U.S.-listed shares of Chinese tech giants Alibaba and Baidu both dropped 13%. The selloff wiped out around $52 billion of market capitalization from the five largest U.S.-listed Chinese companies.

Casino operator Las Vegas Sands, which owns properties in Macau, slid $4.02 a share, or 10%, to close at $35.05, making it the worst performer in the S&P 500. Tesla shares fell $3.19, or 1.5%, to $211.25 after the company lowered prices for vehicles sold in China, the world’s biggest electric-vehicle market.

“There is concern about the direction of U.S.-Chinese relations, and I think that will continue to ripple through the market,” said Susannah Streeter, senior investment and markets analyst at Hargreaves Lansdown. But, she added, “As far as Wall Street is concerned, it’s still fixated on what the Fed is doing.”

Yields on U.S. government bonds continued to march higher on Monday. The yield on the 10-year U.S. Treasury note rose to 4.231%—its highest closing level since June 2008—from 4.212% Friday.

Many investors expect the Fed to raise interest rates by 0.75 percentage point for a fourth consecutive time at its meeting next month. Most are now focused on what will happen in December. Federal-funds futures, used by traders to wager on the course of interest rates, on Monday afternoon showed a 43% chance that the central bank raises interest rates by a smaller 0.5 percentage point in December, up from 34% last week, CME Group data show.

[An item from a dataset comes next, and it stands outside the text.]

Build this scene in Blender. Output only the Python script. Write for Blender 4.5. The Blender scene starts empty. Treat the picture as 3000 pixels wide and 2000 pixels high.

Overseas, the FTSE 100 gained 0.6% after Rishi Sunak, the U.K.’s former Treasury chief, won the contest to succeed Liz Truss as prime minister, reassuring investors after a volatile period for British markets. U.K. government bond prices rallied, sending yields sharply lower. The yield on the U.K.’s 10-year gilt fell to 3.74% from 4.05% Friday, according to Tullett Prebon.

The pan-continental Stoxx Europe 600 gained 1.4%.

In Asia, China’s CSI 300 dropped 2.9% and the Shanghai Composite fell 2%. Japan’s Nikkei 225 rose 0.3% amid a possible yen-buying intervention by the Japanese government.